__THE PROBLEM__. Copy the first line of the material below and every later line through the line containing "COL = scene.collection", without any other output.

(Saved entries)
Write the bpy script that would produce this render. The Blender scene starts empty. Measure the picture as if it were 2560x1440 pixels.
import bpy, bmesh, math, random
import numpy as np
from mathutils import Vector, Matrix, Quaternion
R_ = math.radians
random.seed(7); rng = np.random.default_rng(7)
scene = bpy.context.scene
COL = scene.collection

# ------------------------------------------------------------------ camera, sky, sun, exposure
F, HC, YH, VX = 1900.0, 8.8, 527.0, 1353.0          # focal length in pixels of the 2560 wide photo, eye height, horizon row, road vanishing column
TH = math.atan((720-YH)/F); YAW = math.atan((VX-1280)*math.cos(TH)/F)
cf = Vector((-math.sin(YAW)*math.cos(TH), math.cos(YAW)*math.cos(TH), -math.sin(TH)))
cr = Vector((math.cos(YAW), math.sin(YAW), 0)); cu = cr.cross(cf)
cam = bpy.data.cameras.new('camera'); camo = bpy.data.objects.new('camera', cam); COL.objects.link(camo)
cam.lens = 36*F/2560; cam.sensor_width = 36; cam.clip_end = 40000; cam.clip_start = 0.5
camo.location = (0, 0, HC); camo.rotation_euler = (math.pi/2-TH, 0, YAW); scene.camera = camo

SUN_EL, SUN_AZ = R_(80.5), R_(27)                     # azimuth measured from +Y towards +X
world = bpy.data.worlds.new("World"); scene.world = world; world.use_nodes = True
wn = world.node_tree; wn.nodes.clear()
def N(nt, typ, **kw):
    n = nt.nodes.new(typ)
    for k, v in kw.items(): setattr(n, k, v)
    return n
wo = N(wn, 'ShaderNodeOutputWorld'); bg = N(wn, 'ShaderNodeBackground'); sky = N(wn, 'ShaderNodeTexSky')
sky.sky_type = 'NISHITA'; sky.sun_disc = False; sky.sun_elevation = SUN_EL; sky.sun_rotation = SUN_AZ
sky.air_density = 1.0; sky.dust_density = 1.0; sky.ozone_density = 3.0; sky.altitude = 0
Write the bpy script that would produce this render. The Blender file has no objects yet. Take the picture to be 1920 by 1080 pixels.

__ANSWER TO THIS TASK__.
Write the bpy script that would produce this render. The Blender scene starts empty. Measure the picture as if it were 2560x1440 pixels.
import bpy, bmesh, math, random
import numpy as np
from mathutils import Vector, Matrix, Quaternion
R_ = math.radians
random.seed(7); rng = np.random.default_rng(7)
scene = bpy.context.scene
COL = scene.collection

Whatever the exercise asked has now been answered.